Your task is to copy every record exactly.
-- start of GIVEN RECORDS --
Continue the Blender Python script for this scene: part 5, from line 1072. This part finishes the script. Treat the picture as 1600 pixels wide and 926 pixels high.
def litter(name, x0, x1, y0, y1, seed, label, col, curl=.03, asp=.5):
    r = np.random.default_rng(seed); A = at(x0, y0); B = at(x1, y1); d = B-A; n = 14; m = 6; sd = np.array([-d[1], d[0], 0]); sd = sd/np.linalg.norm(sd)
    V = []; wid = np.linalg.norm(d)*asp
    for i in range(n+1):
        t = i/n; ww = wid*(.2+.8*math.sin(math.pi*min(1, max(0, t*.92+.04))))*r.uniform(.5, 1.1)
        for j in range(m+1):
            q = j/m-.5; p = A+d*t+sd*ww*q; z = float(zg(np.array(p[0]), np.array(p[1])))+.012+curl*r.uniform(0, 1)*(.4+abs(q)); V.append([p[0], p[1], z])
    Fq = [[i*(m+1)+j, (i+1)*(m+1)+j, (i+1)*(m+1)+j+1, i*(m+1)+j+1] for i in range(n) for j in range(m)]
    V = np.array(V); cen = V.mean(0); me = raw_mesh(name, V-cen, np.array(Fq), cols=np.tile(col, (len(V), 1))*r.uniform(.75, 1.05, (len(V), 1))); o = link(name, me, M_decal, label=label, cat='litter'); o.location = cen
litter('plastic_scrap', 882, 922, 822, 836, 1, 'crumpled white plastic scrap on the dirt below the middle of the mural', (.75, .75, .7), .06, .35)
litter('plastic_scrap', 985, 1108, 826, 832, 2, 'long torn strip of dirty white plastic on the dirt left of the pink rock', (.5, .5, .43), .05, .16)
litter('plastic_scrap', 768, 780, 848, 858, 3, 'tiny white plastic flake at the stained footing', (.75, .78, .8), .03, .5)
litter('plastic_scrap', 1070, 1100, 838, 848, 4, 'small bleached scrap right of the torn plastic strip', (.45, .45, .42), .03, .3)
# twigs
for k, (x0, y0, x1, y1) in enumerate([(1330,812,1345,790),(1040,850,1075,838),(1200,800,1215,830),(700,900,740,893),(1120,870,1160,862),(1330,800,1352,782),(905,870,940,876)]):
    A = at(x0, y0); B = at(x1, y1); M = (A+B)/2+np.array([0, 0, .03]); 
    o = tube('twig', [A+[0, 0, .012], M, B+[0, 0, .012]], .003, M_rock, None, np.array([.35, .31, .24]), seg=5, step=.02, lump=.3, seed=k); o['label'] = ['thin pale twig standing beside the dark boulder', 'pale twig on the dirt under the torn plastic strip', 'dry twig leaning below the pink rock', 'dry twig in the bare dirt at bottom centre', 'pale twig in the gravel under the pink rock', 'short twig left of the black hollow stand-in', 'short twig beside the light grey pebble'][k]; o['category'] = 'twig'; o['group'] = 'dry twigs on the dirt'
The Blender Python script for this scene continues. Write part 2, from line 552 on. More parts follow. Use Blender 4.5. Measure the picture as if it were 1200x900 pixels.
-- end of GIVEN RECORDS --
#### [SOLUTION TO THIS PROBLEM]
Continue the Blender Python script for this scene: part 5, from line 1072. This part finishes the script. Treat the picture as 1600 pixels wide and 926 pixels high.
def litter(name, x0, x1, y0, y1, seed, label, col, curl=.03, asp=.5):
    r = np.random.default_rng(seed); A = at(x0, y0); B = at(x1, y1); d = B-A; n = 14; m = 6; sd = np.array([-d[1], d[0], 0]); sd = sd/np.linalg.norm(sd)
    V = []; wid = np.linalg.norm(d)*asp
    for i in range(n+1):
        t = i/n; ww = wid*(.2+.8*math.sin(math.pi*min(1, max(0, t*.92+.04))))*r.uniform(.5, 1.1)
        for j in range(m+1):
            q = j/m-.5; p = A+d*t+sd*ww*q; z = float(zg(np.array(p[0]), np.array(p[1])))+.012+curl*r.uniform(0, 1)*(.4+abs(q)); V.append([p[0], p[1], z])
    Fq = [[i*(m+1)+j, (i+1)*(m+1)+j, (i+1)*(m+1)+j+1, i*(m+1)+j+1] for i in range(n) for j in range(m)]
    V = np.array(V); cen = V.mean(0); me = raw_mesh(name, V-cen, np.array(Fq), cols=np.tile(col, (len(V), 1))*r.uniform(.75, 1.05, (len(V), 1))); o = link(name, me, M_decal, label=label, cat='litter'); o.location = cen
litter('plastic_scrap', 882, 922, 822, 836, 1, 'crumpled white plastic scrap on the dirt below the middle of the mural', (.75, .75, .7), .06, .35)
litter('plastic_scrap', 985, 1108, 826, 832, 2, 'long torn strip of dirty white plastic on the dirt left of the pink rock', (.5, .5, .43), .05, .16)
litter('plastic_scrap', 768, 780, 848, 858, 3, 'tiny white plastic flake at the stained footing', (.75, .78, .8), .03, .5)
litter('plastic_scrap', 1070, 1100, 838, 848, 4, 'small bleached scrap right of the torn plastic strip', (.45, .45, .42), .03, .3)
# twigs
for k, (x0, y0, x1, y1) in enumerate([(1330,812,1345,790),(1040,850,1075,838),(1200,800,1215,830),(700,900,740,893),(1120,870,1160,862),(1330,800,1352,782),(905,870,940,876)]):
    A = at(x0, y0); B = at(x1, y1); M = (A+B)/2+np.array([0, 0, .03]); 
    o = tube('twig', [A+[0, 0, .012], M, B+[0, 0, .012]], .003, M_rock, None, np.array([.35, .31, .24]), seg=5, step=.02, lump=.3, seed=k); o['label'] = ['thin pale twig standing beside the dark boulder', 'pale twig on the dirt under the torn plastic strip', 'dry twig leaning below the pink rock', 'dry twig in the bare dirt at bottom centre', 'pale twig in the gravel under the pink rock', 'short twig left of the black hollow stand-in', 'short twig beside the light grey pebble'][k]; o['category'] = 'twig'; o['group'] = 'dry twigs on the dirt'
The Blender Python script for this scene continues. Write part 2, from line 552 on. More parts follow. Use Blender 4.5. Measure the picture as if it were 1200x900 pixels.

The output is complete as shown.